_Work to be completed:_
Type out the data exactly as given. Skip any image.

[3D scene scripts]
Begin

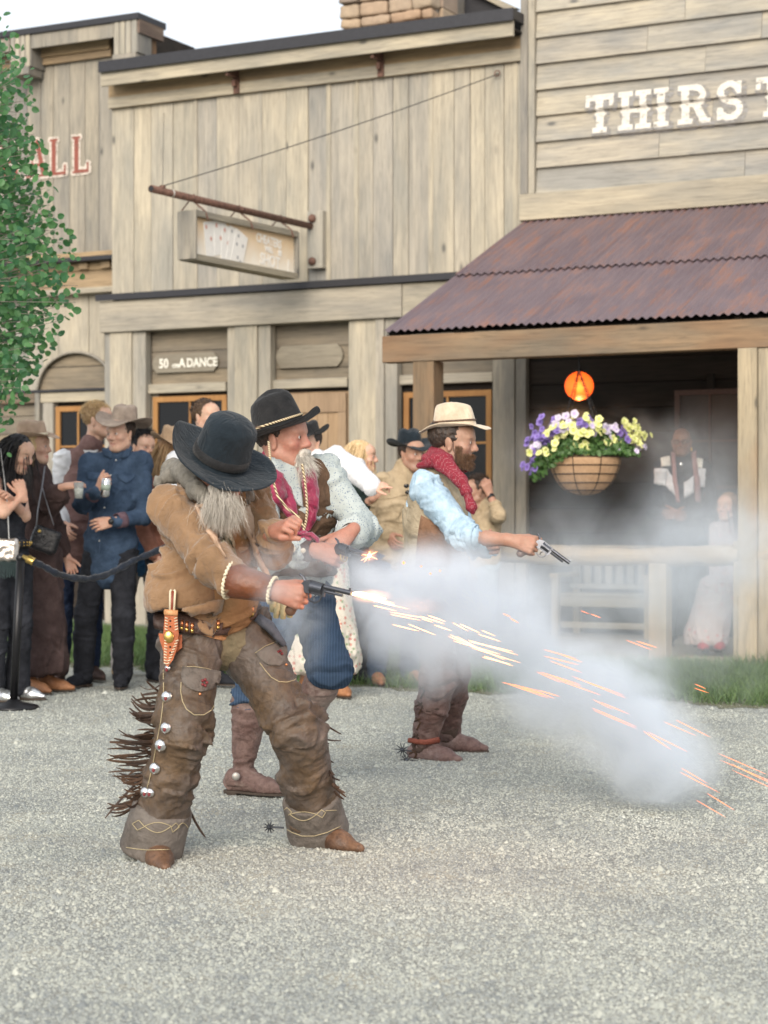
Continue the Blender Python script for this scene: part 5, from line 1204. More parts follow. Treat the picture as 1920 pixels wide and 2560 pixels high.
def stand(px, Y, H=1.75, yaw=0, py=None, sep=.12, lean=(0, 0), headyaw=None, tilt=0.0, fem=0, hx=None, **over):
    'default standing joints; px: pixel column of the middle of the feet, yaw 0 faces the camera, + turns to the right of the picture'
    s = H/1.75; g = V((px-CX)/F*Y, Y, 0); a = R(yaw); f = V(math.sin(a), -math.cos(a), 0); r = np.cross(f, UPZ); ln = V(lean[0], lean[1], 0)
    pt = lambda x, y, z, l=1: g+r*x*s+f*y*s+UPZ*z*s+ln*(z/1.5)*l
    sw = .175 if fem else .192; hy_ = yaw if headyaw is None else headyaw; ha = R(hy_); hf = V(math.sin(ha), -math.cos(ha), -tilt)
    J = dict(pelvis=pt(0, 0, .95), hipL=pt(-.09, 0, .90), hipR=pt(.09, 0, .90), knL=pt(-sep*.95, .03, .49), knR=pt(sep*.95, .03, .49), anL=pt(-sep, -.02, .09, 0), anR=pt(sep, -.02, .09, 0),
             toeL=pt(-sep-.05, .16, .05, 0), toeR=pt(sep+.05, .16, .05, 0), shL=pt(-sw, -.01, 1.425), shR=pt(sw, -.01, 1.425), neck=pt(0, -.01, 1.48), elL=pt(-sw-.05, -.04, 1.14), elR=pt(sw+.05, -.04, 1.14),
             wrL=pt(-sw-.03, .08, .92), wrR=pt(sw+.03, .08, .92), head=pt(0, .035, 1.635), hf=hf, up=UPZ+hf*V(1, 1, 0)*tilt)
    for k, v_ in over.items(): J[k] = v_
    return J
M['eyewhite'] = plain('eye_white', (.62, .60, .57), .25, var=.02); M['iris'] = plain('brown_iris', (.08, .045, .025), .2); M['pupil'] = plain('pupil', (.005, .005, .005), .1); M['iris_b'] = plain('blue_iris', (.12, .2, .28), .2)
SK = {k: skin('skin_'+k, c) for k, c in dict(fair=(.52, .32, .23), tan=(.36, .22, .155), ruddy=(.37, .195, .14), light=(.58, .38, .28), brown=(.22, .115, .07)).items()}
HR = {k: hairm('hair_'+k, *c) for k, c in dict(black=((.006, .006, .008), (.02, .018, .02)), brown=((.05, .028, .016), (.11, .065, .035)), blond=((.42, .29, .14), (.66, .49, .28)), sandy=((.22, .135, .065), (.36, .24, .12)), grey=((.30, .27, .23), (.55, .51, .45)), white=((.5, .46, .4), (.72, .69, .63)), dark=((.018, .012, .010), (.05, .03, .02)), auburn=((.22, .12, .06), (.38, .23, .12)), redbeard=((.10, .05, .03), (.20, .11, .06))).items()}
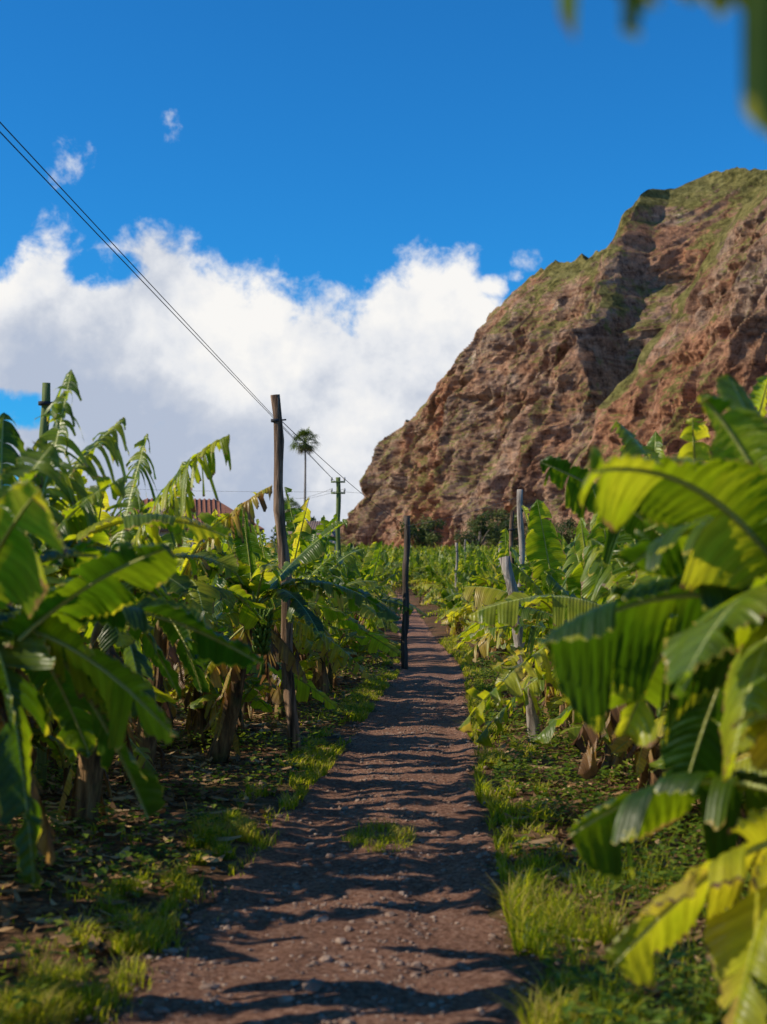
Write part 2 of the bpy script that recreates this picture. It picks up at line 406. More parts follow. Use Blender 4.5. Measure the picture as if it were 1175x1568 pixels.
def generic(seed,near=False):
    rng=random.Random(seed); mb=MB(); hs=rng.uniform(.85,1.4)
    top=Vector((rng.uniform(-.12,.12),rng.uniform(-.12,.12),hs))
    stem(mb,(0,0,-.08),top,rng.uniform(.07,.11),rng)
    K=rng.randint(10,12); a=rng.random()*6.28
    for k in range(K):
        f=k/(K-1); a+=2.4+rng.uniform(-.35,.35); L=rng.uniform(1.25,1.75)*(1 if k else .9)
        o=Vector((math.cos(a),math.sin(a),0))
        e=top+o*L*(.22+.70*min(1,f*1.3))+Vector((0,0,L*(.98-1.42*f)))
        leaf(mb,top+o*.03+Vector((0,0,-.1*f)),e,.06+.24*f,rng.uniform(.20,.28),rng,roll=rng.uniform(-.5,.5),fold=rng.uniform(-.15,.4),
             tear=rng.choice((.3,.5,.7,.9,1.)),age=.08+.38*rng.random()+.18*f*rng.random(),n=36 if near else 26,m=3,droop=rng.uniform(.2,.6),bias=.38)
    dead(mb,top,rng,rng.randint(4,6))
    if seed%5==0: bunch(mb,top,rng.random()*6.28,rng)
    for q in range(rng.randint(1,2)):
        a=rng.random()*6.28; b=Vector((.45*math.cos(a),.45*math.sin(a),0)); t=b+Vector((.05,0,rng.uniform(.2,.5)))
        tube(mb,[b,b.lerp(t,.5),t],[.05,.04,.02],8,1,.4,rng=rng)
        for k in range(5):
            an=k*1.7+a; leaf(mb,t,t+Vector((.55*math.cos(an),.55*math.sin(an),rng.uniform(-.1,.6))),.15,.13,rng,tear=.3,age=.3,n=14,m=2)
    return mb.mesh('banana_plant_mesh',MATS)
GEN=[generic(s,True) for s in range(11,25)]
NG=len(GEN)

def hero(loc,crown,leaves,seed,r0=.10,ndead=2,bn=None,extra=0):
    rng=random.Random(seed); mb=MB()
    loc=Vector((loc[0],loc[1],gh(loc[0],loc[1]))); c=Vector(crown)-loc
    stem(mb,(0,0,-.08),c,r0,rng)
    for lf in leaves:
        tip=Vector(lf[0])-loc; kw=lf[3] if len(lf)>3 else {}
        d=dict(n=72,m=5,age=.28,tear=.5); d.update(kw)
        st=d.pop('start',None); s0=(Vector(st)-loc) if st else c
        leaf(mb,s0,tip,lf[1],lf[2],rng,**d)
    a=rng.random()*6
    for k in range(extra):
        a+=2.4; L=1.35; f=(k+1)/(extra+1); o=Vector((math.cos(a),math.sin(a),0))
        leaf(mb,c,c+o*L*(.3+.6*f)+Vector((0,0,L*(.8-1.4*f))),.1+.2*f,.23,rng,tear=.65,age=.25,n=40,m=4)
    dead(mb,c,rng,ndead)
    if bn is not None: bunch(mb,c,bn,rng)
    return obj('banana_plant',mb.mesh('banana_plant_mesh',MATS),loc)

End

_Task response:_
Continue the Blender Python script for this scene: part 5, from line 1204. More parts follow. Treat the picture as 1920 pixels wide and 2560 pixels high.
def stand(px, Y, H=1.75, yaw=0, py=None, sep=.12, lean=(0, 0), headyaw=None, tilt=0.0, fem=0, hx=None, **over):
    'default standing joints; px: pixel column of the middle of the feet, yaw 0 faces the camera, + turns to the right of the picture'
    s = H/1.75; g = V((px-CX)/F*Y, Y, 0); a = R(yaw); f = V(math.sin(a), -math.cos(a), 0); r = np.cross(f, UPZ); ln = V(lean[0], lean[1], 0)
    pt = lambda x, y, z, l=1: g+r*x*s+f*y*s+UPZ*z*s+ln*(z/1.5)*l
    sw = .175 if fem else .192; hy_ = yaw if headyaw is None else headyaw; ha = R(hy_); hf = V(math.sin(ha), -math.cos(ha), -tilt)
    J = dict(pelvis=pt(0, 0, .95), hipL=pt(-.09, 0, .90), hipR=pt(.09, 0, .90), knL=pt(-sep*.95, .03, .49), knR=pt(sep*.95, .03, .49), anL=pt(-sep, -.02, .09, 0), anR=pt(sep, -.02, .09, 0),
             toeL=pt(-sep-.05, .16, .05, 0), toeR=pt(sep+.05, .16, .05, 0), shL=pt(-sw, -.01, 1.425), shR=pt(sw, -.01, 1.425), neck=pt(0, -.01, 1.48), elL=pt(-sw-.05, -.04, 1.14), elR=pt(sw+.05, -.04, 1.14),
             wrL=pt(-sw-.03, .08, .92), wrR=pt(sw+.03, .08, .92), head=pt(0, .035, 1.635), hf=hf, up=UPZ+hf*V(1, 1, 0)*tilt)
    for k, v_ in over.items(): J[k] = v_
    return J
M['eyewhite'] = plain('eye_white', (.62, .60, .57), .25, var=.02); M['iris'] = plain('brown_iris', (.08, .045, .025), .2); M['pupil'] = plain('pupil', (.005, .005, .005), .1); M['iris_b'] = plain('blue_iris', (.12, .2, .28), .2)
SK = {k: skin('skin_'+k, c) for k, c in dict(fair=(.52, .32, .23), tan=(.36, .22, .155), ruddy=(.37, .195, .14), light=(.58, .38, .28), brown=(.22, .115, .07)).items()}
HR = {k: hairm('hair_'+k, *c) for k, c in dict(black=((.006, .006, .008), (.02, .018, .02)), brown=((.05, .028, .016), (.11, .065, .035)), blond=((.42, .29, .14), (.66, .49, .28)), sandy=((.22, .135, .065), (.36, .24, .12)), grey=((.30, .27, .23), (.55, .51, .45)), white=((.5, .46, .4), (.72, .69, .63)), dark=((.018, .012, .010), (.05, .03, .02)), auburn=((.22, .12, .06), (.38, .23, .12)), redbeard=((.10, .05, .03), (.20, .11, .06))).items()}
Write part 2 of the bpy script that recreates this picture. It picks up at line 406. More parts follow. Use Blender 4.5. Measure the picture as if it were 1175x1568 pixels.
def generic(seed,near=False):
    rng=random.Random(seed); mb=MB(); hs=rng.uniform(.85,1.4)
    top=Vector((rng.uniform(-.12,.12),rng.uniform(-.12,.12),hs))
    stem(mb,(0,0,-.08),top,rng.uniform(.07,.11),rng)
    K=rng.randint(10,12); a=rng.random()*6.28
    for k in range(K):
        f=k/(K-1); a+=2.4+rng.uniform(-.35,.35); L=rng.uniform(1.25,1.75)*(1 if k else .9)
        o=Vector((math.cos(a),math.sin(a),0))
        e=top+o*L*(.22+.70*min(1,f*1.3))+Vector((0,0,L*(.98-1.42*f)))
        leaf(mb,top+o*.03+Vector((0,0,-.1*f)),e,.06+.24*f,rng.uniform(.20,.28),rng,roll=rng.uniform(-.5,.5),fold=rng.uniform(-.15,.4),
             tear=rng.choice((.3,.5,.7,.9,1.)),age=.08+.38*rng.random()+.18*f*rng.random(),n=36 if near else 26,m=3,droop=rng.uniform(.2,.6),bias=.38)
    dead(mb,top,rng,rng.randint(4,6))
    if seed%5==0: bunch(mb,top,rng.random()*6.28,rng)
    for q in range(rng.randint(1,2)):
        a=rng.random()*6.28; b=Vector((.45*math.cos(a),.45*math.sin(a),0)); t=b+Vector((.05,0,rng.uniform(.2,.5)))
        tube(mb,[b,b.lerp(t,.5),t],[.05,.04,.02],8,1,.4,rng=rng)
        for k in range(5):
            an=k*1.7+a; leaf(mb,t,t+Vector((.55*math.cos(an),.55*math.sin(an),rng.uniform(-.1,.6))),.15,.13,rng,tear=.3,age=.3,n=14,m=2)
    return mb.mesh('banana_plant_mesh',MATS)
GEN=[generic(s,True) for s in range(11,25)]
NG=len(GEN)

def hero(loc,crown,leaves,seed,r0=.10,ndead=2,bn=None,extra=0):
    rng=random.Random(seed); mb=MB()
    loc=Vector((loc[0],loc[1],gh(loc[0],loc[1]))); c=Vector(crown)-loc
    stem(mb,(0,0,-.08),c,r0,rng)
    for lf in leaves:
        tip=Vector(lf[0])-loc; kw=lf[3] if len(lf)>3 else {}
        d=dict(n=72,m=5,age=.28,tear=.5); d.update(kw)
        st=d.pop('start',None); s0=(Vector(st)-loc) if st else c
        leaf(mb,s0,tip,lf[1],lf[2],rng,**d)
    a=rng.random()*6
    for k in range(extra):
        a+=2.4; L=1.35; f=(k+1)/(extra+1); o=Vector((math.cos(a),math.sin(a),0))
        leaf(mb,c,c+o*L*(.3+.6*f)+Vector((0,0,L*(.8-1.4*f))),.1+.2*f,.23,rng,tear=.65,age=.25,n=40,m=4)
    dead(mb,c,rng,ndead)
    if bn is not None: bunch(mb,c,bn,rng)
    return obj('banana_plant',mb.mesh('banana_plant_mesh',MATS),loc)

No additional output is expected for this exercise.